● **SHORT PROBLEM**: Emit the data below verbatim, stripping out any pictures.

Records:
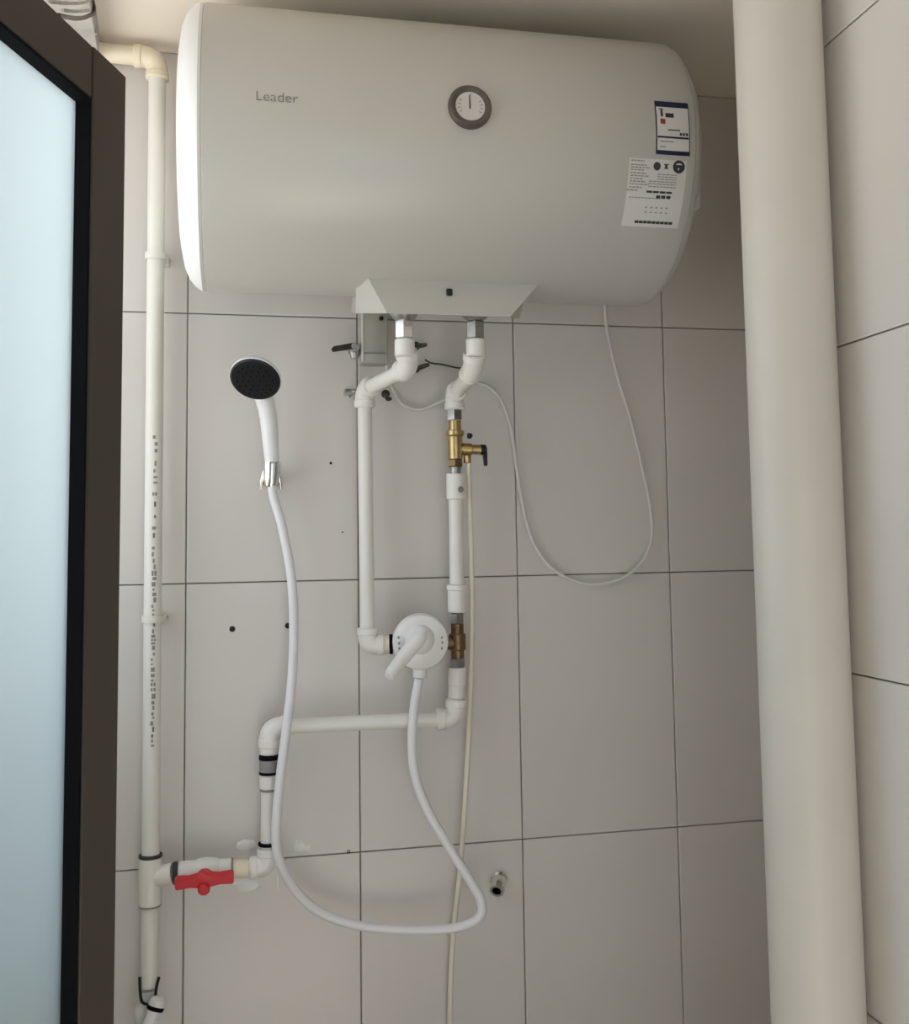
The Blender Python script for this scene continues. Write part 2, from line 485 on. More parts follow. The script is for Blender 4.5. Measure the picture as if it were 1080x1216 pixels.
cover = MB().add(vs, [(5, 4, 3, 2, 1, 0), (6, 7, 8, 9, 10, 11)] + [(i, (i + 1) % 6, 6 + (i + 1) % 6, 6 + i) for i in range(6)]).build('pipe_cover', 'enamel', heater, angle=0)
c0 = at(534, 347, YB - 0.0005)
MB().box(c0, (0.0100, 0.004, 0.0115), None, 0.0015).build('indicator_window', 'black_plastic', cover)
# temperature gauge
gx, ga = cyl_hit(558, 128)
gn = Vector((0, -math.cos(ga), math.sin(ga)))
go = cyl_pt(gx, ga, -0.003)
gauge = MB().lathe(go, gn, [(0, 0.0325), (0.008, 0.0325), (0.0115, 0.0305), (0.012, 0.0275), (0.0095, 0.0225), (0.008, 0.0222)], 48).build('gauge_bezel', 'bezel', heater)
MB().lathe(go + gn * 0.0078, gn, [(0, 0.0220), (0.0006, 0.0220)], 40).build('gauge_dial', 'dial', gauge)
gu = Vector((0, math.sin(ga), math.cos(ga)))           # up along the dial
gm = MB()
def dial_quad(mb, p, q, w, h=0.0090, th=0.0006):
    d = (q - p).normalized(); sde = d.cross(gn).normalized() * w
    mb.prism([p + sde, p - sde, q - sde * 0.6, q + sde * 0.6], gn, th)
dc = go + gn * 0.0086
dial_quad(gm, dc - gu * 0.004 - AX * 0.0005, dc + gu * 0.0165 - AX * 0.001, 0.0011)
gm.build('gauge_needle', 'black_plastic', gauge, angle=0)
gt = MB()
for k in range(13):
    th = math.radians(-120 + 20 * k)
    dr = gu * math.cos(th) + AX * math.sin(th)
    if k % 3 == 0 or k in (1, 2, 10, 11):
        dial_quad(gt, dc + dr * 0.0150, dc + dr * 0.0190, 0.0007, th=0.0003)
gt.build('gauge_scale', 'ink_grey', gauge, angle=0)

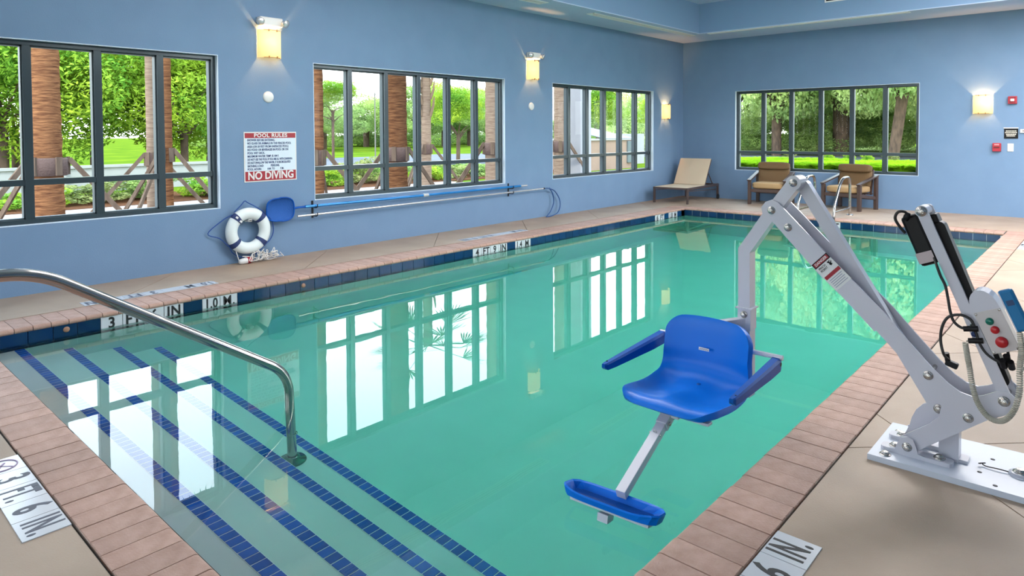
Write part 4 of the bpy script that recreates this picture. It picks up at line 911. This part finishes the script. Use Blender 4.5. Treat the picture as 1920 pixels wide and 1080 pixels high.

● **ANSWER TO THIS EXERCISE**:
The Blender Python script for this scene continues. Write part 2, from line 485 on. More parts follow. The script is for Blender 4.5. Measure the picture as if it were 1080x1216 pixels.
cover = MB().add(vs, [(5, 4, 3, 2, 1, 0), (6, 7, 8, 9, 10, 11)] + [(i, (i + 1) % 6, 6 + (i + 1) % 6, 6 + i) for i in range(6)]).build('pipe_cover', 'enamel', heater, angle=0)
c0 = at(534, 347, YB - 0.0005)
MB().box(c0, (0.0100, 0.004, 0.0115), None, 0.0015).build('indicator_window', 'black_plastic', cover)
# temperature gauge
gx, ga = cyl_hit(558, 128)
gn = Vector((0, -math.cos(ga), math.sin(ga)))
go = cyl_pt(gx, ga, -0.003)
gauge = MB().lathe(go, gn, [(0, 0.0325), (0.008, 0.0325), (0.0115, 0.0305), (0.012, 0.0275), (0.0095, 0.0225), (0.008, 0.0222)], 48).build('gauge_bezel', 'bezel', heater)
MB().lathe(go + gn * 0.0078, gn, [(0, 0.0220), (0.0006, 0.0220)], 40).build('gauge_dial', 'dial', gauge)
gu = Vector((0, math.sin(ga), math.cos(ga)))           # up along the dial
gm = MB()
def dial_quad(mb, p, q, w, h=0.0090, th=0.0006):
    d = (q - p).normalized(); sde = d.cross(gn).normalized() * w
    mb.prism([p + sde, p - sde, q - sde * 0.6, q + sde * 0.6], gn, th)
dc = go + gn * 0.0086
dial_quad(gm, dc - gu * 0.004 - AX * 0.0005, dc + gu * 0.0165 - AX * 0.001, 0.0011)
gm.build('gauge_needle', 'black_plastic', gauge, angle=0)
gt = MB()
for k in range(13):
    th = math.radians(-120 + 20 * k)
    dr = gu * math.cos(th) + AX * math.sin(th)
    if k % 3 == 0 or k in (1, 2, 10, 11):
        dial_quad(gt, dc + dr * 0.0150, dc + dr * 0.0190, 0.0007, th=0.0003)
gt.build('gauge_scale', 'ink_grey', gauge, angle=0)

Write part 4 of the bpy script that recreates this picture. It picks up at line 911. This part finishes the script. Use Blender 4.5. Treat the picture as 1920 pixels wide and 1080 pixels high.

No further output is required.